SET EXERCISE: Retype each line exactly. Skip images.

[Records from a collection]
>> begin

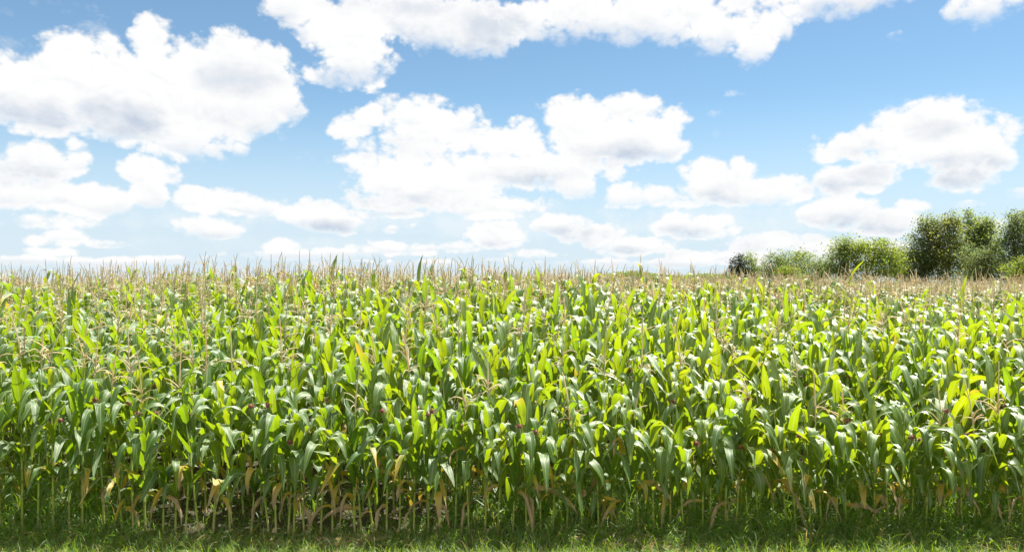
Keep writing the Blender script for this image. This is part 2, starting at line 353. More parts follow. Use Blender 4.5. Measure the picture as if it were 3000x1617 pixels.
# x, leaf foot height, side, reach, rise, drop, age  (the dying leaves one can tell in the photo)
DYING = [(245, .30, -1, .18, .17, .10, .30), (392, .38, -1, .17, .03, .36, .28), (515, .40, -1, .26, .14, .40, .26), (547, .24, -1, .22, .36, .36, .24), (547, .22, 1, .10, .05, .25, .8),
         (479, .40, 1, .28, .06, .34, .62), (670, .62, -1, .10, .06, .42, .55), (670, .20, -1, .16, .06, .28, .75), (787, .36, -1, .12, .05, .34, .8), (844, .42, -1, .08, .05, .28, .55), (861, .22, 1, .16, .18, .10, .75),
         (890, .42, -1, .14, .06, .20, .42), (890, .26, 1, .10, .02, .3, .75), (939, .62, 1, .16, .04, .46, .40), (973, .28, -1, .26, .05, .27, .72), (1057, .25, -1, .38, .05, .14, .75), (1038, .30, -1, .10, .16, .34, .5),
         (1133, .82, -1, .14, .04, .24, .45), (1133, .30, -1, .12, .04, .26, .78), (1057, .42, 1, .46, .26, .04, .22), (1169, .22, -1, .14, .03, .10, .8), (1213, .30, -1, .15, .18, .04, .35), (1254, .34, -1, .26, .04, .26, .72),
         (1290, .28, 1, .12, .05, .28, .78), (1333, .42, -1, .20, .26, .02, .25), (1374, .32, -1, .08, .03, .40, .7), (1374, .9, -1, .18, .06, .12, .5), (1458, .50, -1, .20, .04, .18, .72), (1502, .46, 1, .22, .06, .66, .72), (1543, .42, 1, .08, .02, .32, .75),
         (1584, .36, 1, .26, .10, .06, .72), (1619, .40, -1, .18, .36, .02, .65), (1543, .48, 1, .55, .04, .30, .75), (1661, .34, 1, .12, .18, .02, .5), (1705, .38, 1, .06, .10, .02, .55), (1754, .40, 1, .2, .03, .03, .4),
         (1792, .52, -1, .15, .08, .06, .4), (1835, .48, -1, .17, .5, .08, .42), (1835, .34, -1, .30, .05, .42, .45), (1792, .28, 1, .05, .02, .30, .8), (1965, .45, -1, .12, .08, .52, .36), (2060, .34, -1, .32, .04, .28, .75),
         (2084, .40, 1, .16, .16, .02, .6), (2122, .30, -1, .18, .06, .42, .75), (2153, .36, -1, .16, .04, .34, .75), (2153, .6, 1, .36, .14, .36, .6), (2227, .30, -1, .06, .02, .30, .75), (2309, .46, 1, .22, .08, .64, .62),
         (2374, .44, 1, .28, .10, .36, .45), (2446, .46, 1, .34, .16, .42, .28), (2479, .32, 1, .32, .02, .10, .75), (2479, .86, 1, .32, .18, .2, .2), (2607, .28, -1, .24, .03, .12, .8), (2641, .40, -1, .18, .18, .06, .55), (2641, .3, -1, .1, .14, .3, .75), (2676, .46, 1, .03, .03, .46, .45),
         (2744, .44, 1, .16, .08, .36, .32), (2775, .40, 1, .12, .10, .30, .5), (2858, .30, -1, .26, .12, .10, .75), (2921, .40, -1, .34, .06, .34, .7), (2901, .34, 1, .04, .05, .34, .75), (2993, .36, -1, .26, .08, .34, .72), (2966, .62, 1, .06, .06, .14, .6)]
SILKS = [(7, 1.28, 0), (125, 1.18, 0), (323, 1.28, 0), (382, 1.28, 0), (410, 1.18, 0), (495, 1.16, 0), (545, 1.16, 0), (540, 1.42, 0), (370, 1.58, 1), (700, 1.23, 0), (788, 1.26, 0), (232, 1.48, 1), (440, 1.64, 0),
         (1290, 1.22, 0), (1240, 1.12, 0), (1502, 1.04, 0), (1572, 0.95, 0), (2495, 1.10, 0), (2775, 1.20, 0), (2160, 1.30, 0), (1133, 1.2, 0)]

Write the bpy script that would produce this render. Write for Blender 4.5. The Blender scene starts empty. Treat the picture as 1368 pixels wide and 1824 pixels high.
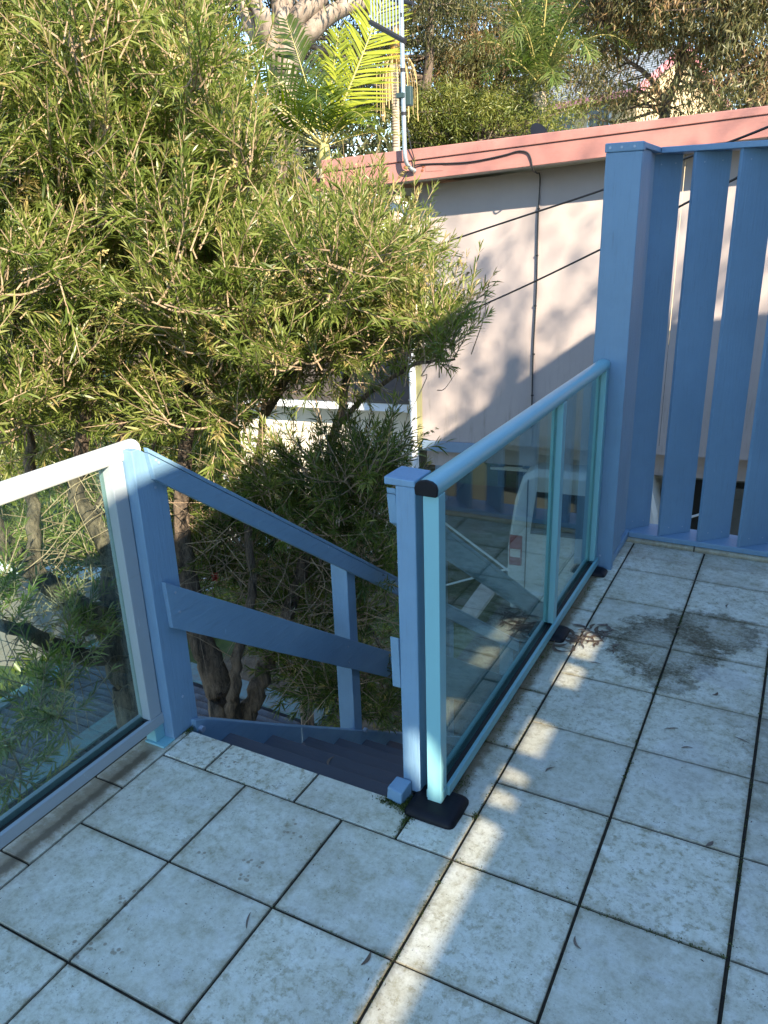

>> end

EXERCISE RESULT:
Keep writing the Blender script for this image. This is part 2, starting at line 353. More parts follow. Use Blender 4.5. Measure the picture as if it were 3000x1617 pixels.
# x, leaf foot height, side, reach, rise, drop, age  (the dying leaves one can tell in the photo)
DYING = [(245, .30, -1, .18, .17, .10, .30), (392, .38, -1, .17, .03, .36, .28), (515, .40, -1, .26, .14, .40, .26), (547, .24, -1, .22, .36, .36, .24), (547, .22, 1, .10, .05, .25, .8),
         (479, .40, 1, .28, .06, .34, .62), (670, .62, -1, .10, .06, .42, .55), (670, .20, -1, .16, .06, .28, .75), (787, .36, -1, .12, .05, .34, .8), (844, .42, -1, .08, .05, .28, .55), (861, .22, 1, .16, .18, .10, .75),
         (890, .42, -1, .14, .06, .20, .42), (890, .26, 1, .10, .02, .3, .75), (939, .62, 1, .16, .04, .46, .40), (973, .28, -1, .26, .05, .27, .72), (1057, .25, -1, .38, .05, .14, .75), (1038, .30, -1, .10, .16, .34, .5),
         (1133, .82, -1, .14, .04, .24, .45), (1133, .30, -1, .12, .04, .26, .78), (1057, .42, 1, .46, .26, .04, .22), (1169, .22, -1, .14, .03, .10, .8), (1213, .30, -1, .15, .18, .04, .35), (1254, .34, -1, .26, .04, .26, .72),
         (1290, .28, 1, .12, .05, .28, .78), (1333, .42, -1, .20, .26, .02, .25), (1374, .32, -1, .08, .03, .40, .7), (1374, .9, -1, .18, .06, .12, .5), (1458, .50, -1, .20, .04, .18, .72), (1502, .46, 1, .22, .06, .66, .72), (1543, .42, 1, .08, .02, .32, .75),
         (1584, .36, 1, .26, .10, .06, .72), (1619, .40, -1, .18, .36, .02, .65), (1543, .48, 1, .55, .04, .30, .75), (1661, .34, 1, .12, .18, .02, .5), (1705, .38, 1, .06, .10, .02, .55), (1754, .40, 1, .2, .03, .03, .4),
         (1792, .52, -1, .15, .08, .06, .4), (1835, .48, -1, .17, .5, .08, .42), (1835, .34, -1, .30, .05, .42, .45), (1792, .28, 1, .05, .02, .30, .8), (1965, .45, -1, .12, .08, .52, .36), (2060, .34, -1, .32, .04, .28, .75),
         (2084, .40, 1, .16, .16, .02, .6), (2122, .30, -1, .18, .06, .42, .75), (2153, .36, -1, .16, .04, .34, .75), (2153, .6, 1, .36, .14, .36, .6), (2227, .30, -1, .06, .02, .30, .75), (2309, .46, 1, .22, .08, .64, .62),
         (2374, .44, 1, .28, .10, .36, .45), (2446, .46, 1, .34, .16, .42, .28), (2479, .32, 1, .32, .02, .10, .75), (2479, .86, 1, .32, .18, .2, .2), (2607, .28, -1, .24, .03, .12, .8), (2641, .40, -1, .18, .18, .06, .55), (2641, .3, -1, .1, .14, .3, .75), (2676, .46, 1, .03, .03, .46, .45),
         (2744, .44, 1, .16, .08, .36, .32), (2775, .40, 1, .12, .10, .30, .5), (2858, .30, -1, .26, .12, .10, .75), (2921, .40, -1, .34, .06, .34, .7), (2901, .34, 1, .04, .05, .34, .75), (2993, .36, -1, .26, .08, .34, .72), (2966, .62, 1, .06, .06, .14, .6)]
SILKS = [(7, 1.28, 0), (125, 1.18, 0), (323, 1.28, 0), (382, 1.28, 0), (410, 1.18, 0), (495, 1.16, 0), (545, 1.16, 0), (540, 1.42, 0), (370, 1.58, 1), (700, 1.23, 0), (788, 1.26, 0), (232, 1.48, 1), (440, 1.64, 0),
         (1290, 1.22, 0), (1240, 1.12, 0), (1502, 1.04, 0), (1572, 0.95, 0), (2495, 1.10, 0), (2775, 1.20, 0), (2160, 1.30, 0), (1133, 1.2, 0)]

Write the bpy script that would produce this render. Write for Blender 4.5. The Blender scene starts empty. Treat the picture as 1368 pixels wide and 1824 pixels high.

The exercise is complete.